### The records
============================================================

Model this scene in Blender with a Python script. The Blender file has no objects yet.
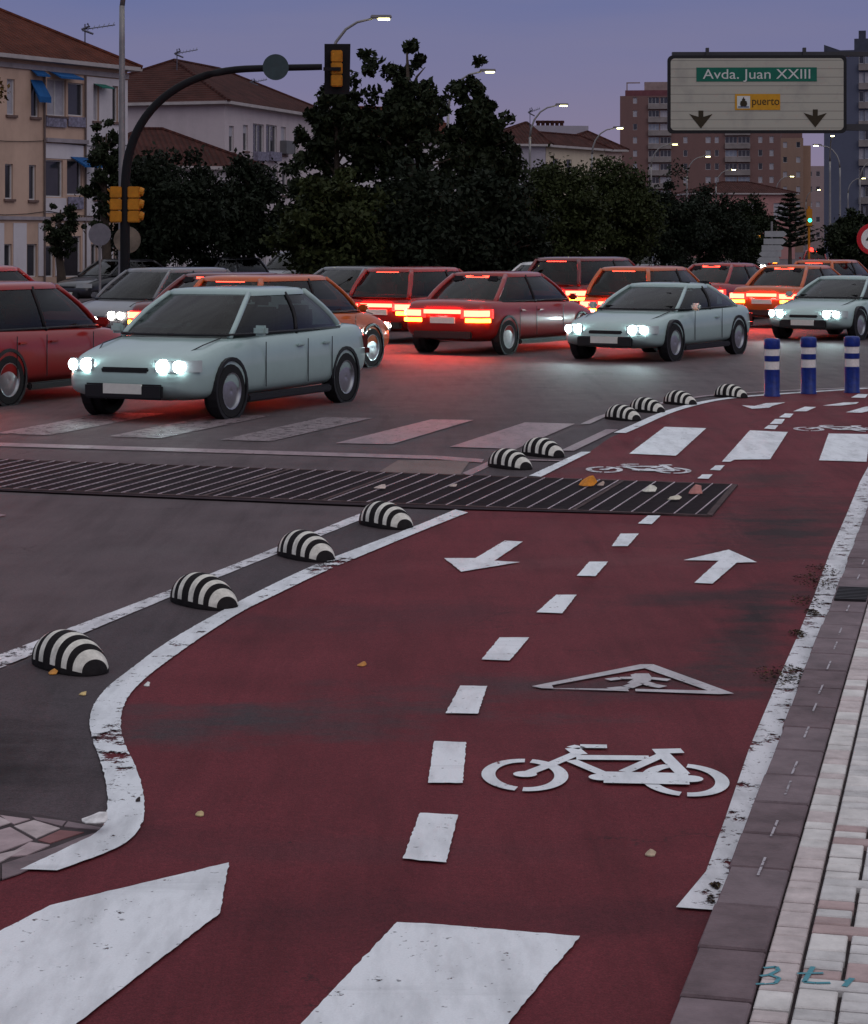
import bpy, bmesh, math, random
from mathutils import Vector, Matrix
from mathutils.geometry import tessellate_polygon
random.seed(7)
R = math.radians
C = bpy.context.scene.collection
S = bpy.context.scene
H, F, PX, YH = 2.0, 2170.0, 434.0, 242.0      # eye height, focal length, principal point measured on the photograph

def G(px, py, z=0.0):                          # ground survey: a spot of the photographed ground -> metres
    d = F * (H - z) / (py - YH)
    return ((px - PX) * d / F, d, z)
def P(px, py, d):                              # a spot at known distance d -> metres
    return ((px - PX) * d / F, d, H - (py - YH) * d / F)

# ------------------------------------------------------------------ materials
MATS = {}
def mat(name, col, rough=.7, var=.12, scale=2.5, bump=0, bscale=60, metal=0, emis=None, estr=0, coat=0, spec=.22):
    if name in MATS: return MATS[name]
    m = bpy.data.materials.new(name); MATS[name] = m; m.use_nodes = True
    n, l = m.node_tree.nodes, m.node_tree.links
    b = n['Principled BSDF']
    b.inputs['Roughness'].default_value = rough; b.inputs['Metallic'].default_value = metal
    b.inputs['Specular IOR Level'].default_value = spec
    if coat: b.inputs['Coat Weight'].default_value = coat; b.inputs['Coat Roughness'].default_value = .06
    c = (*col, 1)
    b.inputs['Base Color'].default_value = c
    if var or bump:
        tc = n.new('ShaderNodeTexCoord')
    if var:
        ns = n.new('ShaderNodeTexNoise'); ns.inputs['Scale'].default_value = scale
        ns.inputs['Detail'].default_value = 6; ns.inputs['Roughness'].default_value = .65
        l.new(tc.outputs['Object'], ns.inputs['Vector'])
        mr = n.new('ShaderNodeMapRange'); mr.inputs[1].default_value = .3; mr.inputs[2].default_value = .7
        mr.inputs[3].default_value = 1 - var; mr.inputs[4].default_value = 1 + var
        l.new(ns.outputs['Fac'], mr.inputs[0])
        mx = n.new('ShaderNodeMix'); mx.data_type = 'RGBA'; mx.blend_type = 'MULTIPLY'; mx.inputs[0].default_value = 1
        mx.inputs[6].default_value = c
        l.new(mr.outputs[0], mx.inputs[7]); l.new(mx.outputs[2], b.inputs['Base Color'])
    if bump:
        nb = n.new('ShaderNodeTexNoise'); nb.inputs['Scale'].default_value = bscale; nb.inputs['Detail'].default_value = 4
        l.new(tc.outputs['Object'], nb.inputs['Vector'])
        bp = n.new('ShaderNodeBump'); bp.inputs['Strength'].default_value = bump; bp.inputs['Distance'].default_value = .01
        l.new(nb.outputs['Fac'], bp.inputs['Height']); l.new(bp.outputs[0], b.inputs['Normal'])
    if emis:
        b.inputs['Emission Color'].default_value = (*emis, 1); b.inputs['Emission Strength'].default_value = estr
    return m

class NT:                                     # small node helper
    def __init__(s, m):
        m.use_nodes = True; s.n, s.l = m.node_tree.nodes, m.node_tree.links; s.b = s.n['Principled BSDF']
        s.out = s.n['Material Output']; s.tc = s.n.new('ShaderNodeTexCoord').outputs['Object']
    def noise(s, scale, detail=6, rough=.6, stretch=None, rot=0, off=(0, 0, 0), vec=None):
        v = vec or s.tc
        if stretch or rot or any(off):
            mp = s.n.new('ShaderNodeMapping'); s.l.new(v, mp.inputs[0])
            mp.inputs['Rotation'].default_value = (0, 0, rot); mp.inputs['Location'].default_value = off
            if stretch: mp.inputs['Scale'].default_value = stretch
            v = mp.outputs[0]
        x = s.n.new('ShaderNodeTexNoise'); x.inputs['Scale'].default_value = scale
        x.inputs['Detail'].default_value = detail; x.inputs['Roughness'].default_value = rough
        s.l.new(v, x.inputs['Vector']); return x.outputs['Fac']
    def rng(s, f, a, b, c=0., d=1.):
        x = s.n.new('ShaderNodeMapRange'); x.inputs[1].default_value = a; x.inputs[2].default_value = b
        x.inputs[3].default_value = c; x.inputs[4].default_value = d; s.l.new(f, x.inputs[0]); return x.outputs[0]
    def math(s, op, a, b=None):
        x = s.n.new('ShaderNodeMath'); x.operation = op
        for i, q in enumerate((a, b)):
            if q is None: continue
            if isinstance(q, (int, float)): x.inputs[i].default_value = q
            else: s.l.new(q, x.inputs[i])
        return x.outputs[0]
    def mix(s, fac, a, b, mode='MIX'):
        x = s.n.new('ShaderNodeMix'); x.data_type = 'RGBA'; x.blend_type = mode
        for i, q in ((0, fac), (6, a), (7, b)):
            if isinstance(q, (int, float)): x.inputs[i].default_value = q
            elif isinstance(q, tuple): x.inputs[i].default_value = (*q, 1)
            else: s.l.new(q, x.inputs[i])
        return x.outputs[2]
    def blob(s, cx, cy, ax, ay, rot, soft=.5):     # an elliptical stain of its own shape on the ground
        mp = s.n.new('ShaderNodeMapping'); mp.vector_type = 'TEXTURE'
        mp.inputs['Location'].default_value = (cx, cy, 0); mp.inputs['Rotation'].default_value = (0, 0, rot)
        mp.inputs['Scale'].default_value = (ax, ay, 1)
        s.l.new(s.tc, mp.inputs[0])
        ln = s.n.new('ShaderNodeVectorMath'); ln.operation = 'LENGTH'; s.l.new(mp.outputs[0], ln.inputs[0])
        nn = s.noise(1.7, 10, .74, stretch=(1, 1.6, 1))
        d = s.math('ADD', ln.outputs['Value'], s.rng(nn, .28, .72, -.75, .75))
        return s.rng(d, 1.0, 1.0 - soft, 0, 1)
    def bump(s, f, strength=.3, dist=.01):
        x = s.n.new('ShaderNodeBump'); x.inputs['Strength'].default_value = strength; x.inputs['Distance'].default_value = dist
        s.l.new(f, x.inputs['Height']); s.l.new(x.outputs[0], s.b.inputs['Normal'])

def asphalt_mat(name, base, stains):
    m = bpy.data.materials.new(name); t = NT(m)
    fine = t.noise(170, 3, .7); mid = t.noise(1.3, 7, .6); streak = t.noise(1.6, 6, .65, stretch=(5, .5, 1), rot=R(14))
    col = t.mix(t.rng(mid, .3, .7), tuple(c * .78 for c in base), tuple(c * 1.18 for c in base))
    col = t.mix(t.rng(streak, .4, .75, 0, .5), col, tuple(c * 1.35 for c in base))
    for st in stains:
        c, k = st[5], st[6]
        col = t.mix(t.math('MULTIPLY', t.blob(*st[:5], .95), k), col, c)
    col = t.mix(1, col, t.mix(t.rng(fine, .32, .72, 0, 1), (.62, .62, .62), (1.35, 1.35, 1.35)), 'MULTIPLY')
    vo = t.n.new('ShaderNodeTexVoronoi'); vo.feature = 'DISTANCE_TO_EDGE'; vo.inputs['Scale'].default_value = .42
    wv_ = t.n.new('ShaderNodeVectorMath'); wv_.operation = 'ADD'; nz_ = t.n.new('ShaderNodeTexNoise'); nz_.inputs['Scale'].default_value = 2.2; nz_.inputs['Detail'].default_value = 8; nz_.inputs['Roughness'].default_value = .7
    t.l.new(t.tc, nz_.inputs['Vector']); t.l.new(t.tc, wv_.inputs[0]); t.l.new(nz_.outputs['Color'], wv_.inputs[1]); t.l.new(wv_.outputs[0], vo.inputs['Vector'])
    brk = t.noise(.8, 4); crack = t.math('MULTIPLY', t.rng(vo.outputs['Distance'], .006, .0015, 0, 1), t.rng(brk, .52, .6, 0, .6))
    col = t.mix(crack, col, (.018, .014, .015))
    tyre = t.noise(2.4, 7, .65, stretch=(1.6, .16, 1), rot=R(14)); col = t.mix(t.rng(tyre, .5, .72, 0, .55), col, (.50, .48, .48), 'MULTIPLY')
    spots = t.noise(26, 2, .5)
    col = t.mix(t.rng(spots, .73, .78, 0, .6), col, (.02, .018, .018))
    grain = t.noise(48, 5, .75)
    col = t.mix(t.rng(grain, .36, .66, 0, .55), col, (.55, .55, .55), 'MULTIPLY')
    scuff = t.noise(3.5, 9, .78, stretch=(1, .12, 1), rot=R(76))
    col = t.mix(t.rng(scuff, .60, .72, 0, .30), col, tuple(min(1, c * 1.7 + .015) for c in base))
    t.l.new(col, t.b.inputs['Base Color'])
    t.b.inputs['Roughness'].default_value = .75
    t.b.inputs['Specular IOR Level'].default_value = .12
    t.bump(fine, .35, .006)
    return m

def paint_mat(name, col, wear=.62, wscale=9, dirt=.25, rough=.55, stains=()):
    m = bpy.data.materials.new(name); t = NT(m)
    w1 = t.noise(wscale, 8, .72); w2 = t.noise(55, 4, .7)
    d = t.noise(2.2, 7, .65, stretch=(3.2, .7, 1), rot=R(-30)); fine = t.noise(150, 3)
    c = t.mix(t.rng(d, .44, .66, 0, min(1, dirt * 1.5)), col, tuple(x * .5 for x in col)); d2 = t.noise(1.1, 9, .7, stretch=(.25, 2.6, 1), rot=R(-18)); c = t.mix(t.rng(d2, .56, .64, 0, .35), c, tuple(x * .5 for x in col))
    c = t.mix(t.rng(fine, .35, .7, 0, .22), c, tuple(x * .6 for x in col))
    spk = t.noise(34, 2, .5); c = t.mix(t.rng(spk, .70, .74, 0, .7), c, (.05, .045, .05))
    t.l.new(c, t.b.inputs['Base Color']); t.b.inputs['Roughness'].default_value = rough
    t.bump(fine, .2, .005)
    a = t.math('ADD', t.math('MULTIPLY', w1, .7), t.math('MULTIPLY', w2, .3))
    for st in stains: a = t.math('ADD', a, t.math('MULTIPLY', t.blob(*st, .95), .13))
    mask = t.rng(a, wear, wear + .035, 0, 1)
    tr = t.n.new('ShaderNodeBsdfTransparent'); ms = t.n.new('ShaderNodeMixShader')
    t.l.new(mask, ms.inputs[0]); t.l.new(t.b.outputs[0], ms.inputs[1]); t.l.new(tr.outputs[0], ms.inputs[2])
    t.l.new(ms.outputs[0], t.out.inputs['Surface'])
    return m

def tile_mat(name, base):
    m = bpy.data.materials.new(name); t = NT(m)
    w = t.n.new('ShaderNodeTexWave'); w.wave_type = 'BANDS'; w.bands_direction = 'X'
    w.inputs['Scale'].default_value = 1.1; w.inputs['Distortion'].default_value = .4
    t.l.new(t.tc, w.inputs['Vector'])
    n1 = t.noise(1.2, 7); n2 = t.noise(9, 4)
    c = t.mix(t.rng(n1, .3, .7), tuple(x * .6 for x in base), tuple(x * 1.35 for x in base))
    c = t.mix(t.rng(n2, .45, .75, 0, .6), c, (.045, .02, .015))
    t.l.new(t.mix(t.rng(w.outputs['Fac'], 0, .5, .35, 0), c, (.02, .015, .015)), t.b.inputs['Base Color'])
    t.b.inputs['Roughness'].default_value = .9; t.b.inputs['Specular IOR Level'].default_value = .1; t.bump(w.outputs['Fac'], .8, .1)
    return m

def wall_mat(name, base, stain=.35):
    m = bpy.data.materials.new(name); t = NT(m)
    n1 = t.noise(.9, 7, .6, stretch=(1, 1, .25)); n2 = t.noise(3, 6)
    c = t.mix(t.rng(n1, .42, .72, 0, stain), base, tuple(x * .5 for x in base))
    c = t.mix(t.rng(n2, .3, .7, 0, .25), c, tuple(x * 1.25 for x in base))
    t.l.new(c, t.b.inputs['Base Color']); t.b.inputs['Roughness'].default_value = .85
    t.bump(n2, .1, .02)
    return m

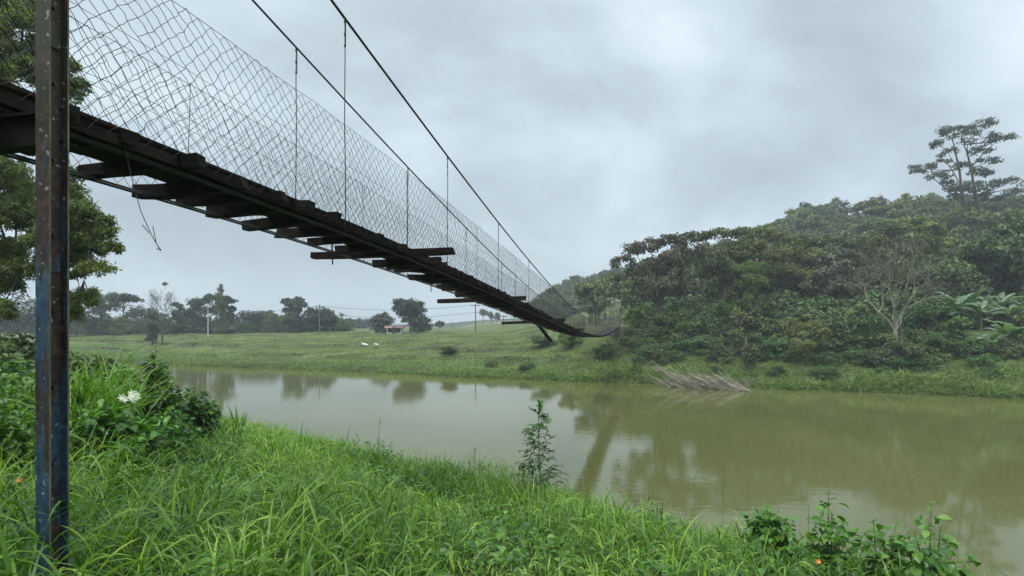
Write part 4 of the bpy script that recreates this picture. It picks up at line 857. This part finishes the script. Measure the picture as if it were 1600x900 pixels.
# low broad leaved weeds mixed in the grass
N = 34000; xy = near_points(N, -5, 9.6); msk = fbm(xy[:, 0]/1.5, xy[:, 1]/1.5, 41)+.16*np.clip((-xy[:, 0]-1)/3, 0, 1.6)+.12*(xy[:, 0] > 2.5) > .02; xy = xy[msk]; N = len(xy)
z0 = gz(xy[:, 0], xy[:, 1])+rng.uniform(.05, .42, N); az = rng.uniform(0, 6.28, N)
A = np.stack([np.cos(az), np.sin(az), rng.uniform(-.4, .5, N)], 1); Nn = norm(np.stack([rng.normal(0, .4, N), rng.normal(0, .4, N), np.ones(N)], 1)); s_ = rng.uniform(.045, .12, N)*(1+.25*(xy[:, 0] < -2))
mb = MB(); leaves(mb, np.stack([xy[:, 0], xy[:, 1], z0], 1), A, Nn, s_*1.2, s_*.8, np.clip(rng.normal(.45, .17, N), 0, 1), seg=2, fold=.12)
tag(mb.build('broadleaf_weeds', M['leaf_bright']), 'low broad leaved weeds mixed in the near grass', 'weeds', kind='stuff')
# far bank grass
N = 330000; X_ = rng.uniform(-105, 75, N); tt = 50*rng.uniform(size=N)**1.7; Y_ = np.interp(X_, WX, WY)+tt/.89+rng.uniform(-.3, .3, N)
ok = np.abs(X_/Y_) < 1.02; X_, Y_, tt = X_[ok], Y_[ok], tt[ok]; N = len(X_)
tt = tfar(X_, Y_); ok = (tt > -.5); X_, Y_, tt = X_[ok], Y_[ok], tt[ok]; N = len(X_)
tuft = np.clip(.9+2.4*fbm(X_/3.5, tt/1.6, 51)+1.2*fbm(X_/1.2, Y_/1.2, 52), .25, 2.2); hh = (.16+.55*np.exp(-tt/4)+.40*sstep(-6, 10, X_)*np.exp(-tt/14))*tuft
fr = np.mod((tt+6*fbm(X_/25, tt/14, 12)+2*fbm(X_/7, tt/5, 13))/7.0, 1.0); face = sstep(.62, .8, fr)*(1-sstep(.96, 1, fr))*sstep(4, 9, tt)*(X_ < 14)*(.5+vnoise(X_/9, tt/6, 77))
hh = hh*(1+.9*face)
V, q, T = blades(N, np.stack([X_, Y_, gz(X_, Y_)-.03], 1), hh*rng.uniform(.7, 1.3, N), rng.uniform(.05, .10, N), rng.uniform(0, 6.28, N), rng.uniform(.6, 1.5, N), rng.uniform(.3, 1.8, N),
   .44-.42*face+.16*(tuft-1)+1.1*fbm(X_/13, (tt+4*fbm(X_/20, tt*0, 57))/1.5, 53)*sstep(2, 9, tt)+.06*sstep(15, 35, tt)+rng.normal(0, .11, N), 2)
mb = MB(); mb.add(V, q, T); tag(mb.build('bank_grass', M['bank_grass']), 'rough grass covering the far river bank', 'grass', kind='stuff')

# ------------------------------------------------------------------ near shrubs and plants
def plant(name, label, cat, base, stems, leafm, L0, W0, nl, g, tint=.45, droop=.3, group=None, seg=2, start=.15, cl=.0, body=0):
    """stems: list of (dx, dy, dz) tips; leaves set spirally along every stem"""
    root = empty(name, base); tag(root, label, cat, group); mb = MB(); lf = MB()
    for tip in stems:
        tip = np.array(tip, float); m_ = tip*.5+np.array([0, 0, .14*np.linalg.norm(tip)])*(np.linalg.norm(tip[:2]) > .2)+g.normal(0, .04, 3); tt = np.linspace(0, 1, 9)[:, None]; Q = m_*2*tt*(1-tt)+tip*tt**2
        tube(mb, Q, np.linspace(.011, .003, 9), 5, .5)
        f = np.linspace(start, 1, nl)+g.normal(0, .01, nl); P = np.stack([np.interp(f, tt[:, 0], Q[:, k]) for k in range(3)], 1); az = np.arange(nl)*2.4+g.uniform(0, 6)
        A = np.stack([np.cos(az), np.sin(az), g.uniform(-.1, .5, nl)+f*.5-droop], 1); Nn = np.stack([-np.cos(az)*.4, -np.sin(az)*.4, np.ones(nl)], 1)+g.normal(0, .3, (nl, 3))
        sc = g.uniform(.7, 1.15, nl)*np.clip(1.35-f*.75, .4, 1.2)
        leaves(lf, P+g.normal(0, cl, (nl, 3)), A, Nn, L0*sc, W0*sc, np.clip(tint+.22*(f-.5)+g.normal(0, .10, nl), 0, 1), seg=seg, fold=.14)
        if body:
            for q in (.42, .68, .85):
                k = int(body*(1.25-q)); dd = rdir(k, g); P = tip*q+dd*np.array([.30, .30, .24])*(1.35-q)*g.uniform(.4, 1, (k, 1)); A = dd*[1, 1, .3]+g.normal(0, .4, (k, 3))+[0, 0, -.25]; Nn = dd*.4+[0, 0, 1.]+g.normal(0, .3, (k, 3))
                leaves(lf, P, A, Nn, L0*g.uniform(.6, 1.15, k), W0*g.uniform(.7, 1.15, k), np.clip(tint+.10*dd[:, 2]+g.normal(0, .12, k), 0, 1), seg=seg, fold=.14)
    mb.build('stems', M['stem'], root); lf.build('foliage', M[leafm], root); return root
def on(u_, Y): x = (u_-800)/F*Y; return np.array([x, Y, gz1(x, Y)])
def tips(base, pts, Y, g, dy=.4): return [at(a, b, Y+g.uniform(-dy, dy))-base for a, b in pts]
g = np.random.default_rng(500)
b = on(243, 10.5); plant('leafy_shrub', 'dark glossy shrub with a pointed leafy top at the left riverside', 'shrub', b, tips(b, [(243, 542), (238, 560), (250, 565), (228, 580), (258, 585), (215, 595), (270, 600), (245, 590), (225, 610), (262, 615), (240, 605), (205, 600)], 10.5, g), 'leaf_bright', .19, .09, 44, g, .26, body=90)
b = on(285, 11.6); plant('leafy_shrub', 'lower shrub lobe drooping towards the water at the left', 'shrub', b, tips(b, [(318, 612), (325, 622), (306, 600), (335, 628), (300, 615), (290, 605), (312, 632), (280, 620), (330, 645), (298, 640)], 11.6, g), 'leaf_bright', .20, .09, 34, g, .30, body=80)
b = on(175, 9.4); plant('leafy_shrub', 'bright bushy shrub left of the dark glossy one', 'shrub', b, tips(b, [(175, 570), (190, 555), (205, 552), (160, 585), (195, 580), (150, 600), (210, 590), (180, 600)], 9.4, g, .6), 'leaf_bright', .13, .06, 40, g, .5, body=110)
b = on(60, 8.4); plant('leafy_shrub', 'leafy shrub just behind the steel post', 'shrub', b, tips(b, [(30, 560), (60, 575), (90, 570), (20, 590), (45, 600), (75, 600), (110, 590), (10, 610), (125, 600)], 8.4, g, .8), 'leaf_bright', .12, .06, 42, g, .42, body=110)
b = on(10, 6.4); plant('leafy_shrub', 'shrub at the extreme left edge, left of the steel post', 'shrub', b, tips(b, [(-30, 600), (0, 580), (25, 620), (40, 640), (-10, 640), (15, 660), (-40, 640)], 6.4, g, .5), 'leaf_bright', .11, .055, 40, g, .4, body=100)
b = on(165, 7.6); plant('heart_leaf_vine', 'low vine with broad heart shaped leaves below the white flowers', 'vine', b, tips(b, [(125, 640), (145, 630), (165, 625), (190, 645), (205, 640), (230, 660), (175, 665), (140, 670), (250, 650), (120, 660), (215, 680), (270, 665)], 7.6, g, .7), 'leaf_bright', .15, .13, 22, g, .4, droop=.7, body=55)
b = on(258, 9.4); plant('leafy_shrub', 'small leafy shrub in front of the dark glossy one', 'shrub', b, tips(b, [(258, 640), (275, 632), (240, 645), (290, 650), (225, 650), (300, 662), (265, 660)], 9.4, g, .5), 'leaf_bright', .12, .07, 26, g, .42, body=80)
# white flowers
P = at(204, 620, 7.3); root = empty('white_flower', P); tag(root, 'cluster of white lily like flowers in the left shrubs', 'flower')
wm = leaf_mat('white_petals', [(0, (.65, .65, .6)), (.5, (.8, .8, .76)), (1, (.85, .85, .82))], hue=0, val=0, trans=.3)
for k in range(10):
    mb = MB(); c = g.normal(0, .03, 3)*[1.3, 1, .9]; az = np.arange(6)*1.05+g.uniform(0, 6); A = np.stack([np.cos(az), -.6+.2*np.sin(az), np.sin(az)], 1); leaves(mb, np.repeat([c], 6, 0), A, A*0+[0, -1, .1], .06, .022, .6, seg=2); mb.build('petals', wm, root)
mb = MB(); tube(mb, [(0, .02, 0), (.02, .05, -.35), (.0, .1, -.9)], .006, 5); mb.build('stem', M['stem'], root)
# strap leaved clumps
def strap(name, label, cat, base, n_, L_, W_, lean, g, mat='grass', tint=.45, bend=.9, up=(.9, 1.45)):
    root = empty(name, base); tag(root, label, cat); mb = MB(); k = n_
    V, q, T = blades(k, g.normal(0, lean, (k, 3))*[1, 1, 0], L_*g.uniform(.6, 1.1, k), W_*g.uniform(.7, 1.1, k), g.uniform(0, 6.28, k), g.uniform(*up, k), g.uniform(.2, bend, k), np.clip(tint+g.normal(0, .08, k), 0, 1), 7)
    mb.add(V, q, T); mb.build('leaves', M[mat], root); mb = MB(); tube(mb, [(0, 0, -.2), (0, 0, .12)], lean+.02, 6); mb.build('stem_base', M['stem'], root); return root
b = on(150, 8.2)+[0, 0, .75]; strap('elephant_grass', 'tall clump of long bright grass blades right of the post', 'grass clump', b, 170, 1.45, .038, .26, g, tint=.42, bend=1.3)
b = on(112, 7.4)+[0, 0, .45]; strap('elephant_grass', 'clump of long grass blades close behind the steel post', 'grass clump', b, 80, 1.3, .03, .18, g, tint=.42, bend=1.4)
b = on(240, 8.8)+[0, 0, .25]; strap('upright_grass', 'small upright bright grass tuft in front of the shrubs', 'grass clump', b, 14, .8, .045, .04, g, tint=.75, bend=.7)
b = at(370, 690, 13.0); b[2] = gz1(b[0], 13.0)+.3; strap('strap_leaf_plant', 'dark lily like plant with broad pointed leaves at the bank edge', 'plant', b, 13, .95, .11, .03, g, 'leaf_bright', .22, .6, (.7, 1.5))
b = on(20, 5.2); strap('elephant_grass', 'arching grass clump left of the steel post', 'grass clump', b, 60, 1.1, .025, .15, g, tint=.5, bend=1.8)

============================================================

### Instructions to follow
Repeat the lines from where the entries begin to the line with "return ((px - PX) * d / F, d, H", both included. Any picture is left out.

### Correct output
Model this scene in Blender with a Python script. The Blender file has no objects yet.
import bpy, bmesh, math, random
from mathutils import Vector, Matrix
from mathutils.geometry import tessellate_polygon
random.seed(7)
R = math.radians
C = bpy.context.scene.collection
S = bpy.context.scene
H, F, PX, YH = 2.0, 2170.0, 434.0, 242.0      # eye height, focal length, principal point measured on the photograph

def G(px, py, z=0.0):                          # ground survey: a spot of the photographed ground -> metres
    d = F * (H - z) / (py - YH)
    return ((px - PX) * d / F, d, z)
def P(px, py, d):                              # a spot at known distance d -> metres
    return ((px - PX) * d / F, d, H - (py - YH) * d / F)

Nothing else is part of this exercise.